At Indiana University – Purdue University Indianapolis an assistant professor, Afshin Izadian, has invented a new class of power inverter that could help put cheaper and more efficient renewable energy products on the market. The power inverter that he created employs just a single switching transistor and generates infinite-level voltages. Power inverters are the main technology of several renewable energy technologies. Solar power, battery storage, electric vehicles, motor drives and manufacturing robots all use inverters to generate AC power efficiently.
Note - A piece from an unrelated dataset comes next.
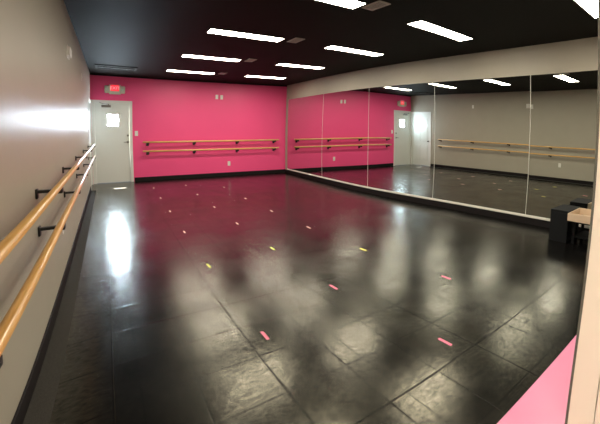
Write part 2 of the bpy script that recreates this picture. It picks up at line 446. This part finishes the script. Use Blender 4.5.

The current inverters with multiple switching transistors generate limited voltage levels, are heavy, and require filters to reduce the harmful effects to the electric grid. Izadian, while studying how voltage levels and polarities are created in inverters, he made his discovery. While working on another project he had an epiphany and began reconfiguring an inverter circuit and discovered a new property technique to create infinite voltage levels. He then inverts the voltage polarity of power circuits. This leads to a corollary insight that he employed to create the new class of inverters.

The bench test worked so well that it lead to the discovery of several other circuits and controllers for high-power inverters with lower switching loss, higher voltage performance and lighter reconfigured circuits.

Car manufacturers can reduce the size and insulation of traction motors so that electric vehicles can be made cheaper. The size and weight of the power electronics will also be reduced. This will boost fuel economy in hybrid cars. These advantages will create a wider adoption of green technologies with affordable renewable energy for homes, vehicles, and businesses.

Currently, several large companies have shown interest in the new inverters. The companies are interested in how this will be a simpler, cheaper, and more efficient source. Izadian has several patents pending on his invention and is seeking research funding to complete the development of the analysis and controls needed for commercial viability. Products could be ready for the marketplace in as little as three years.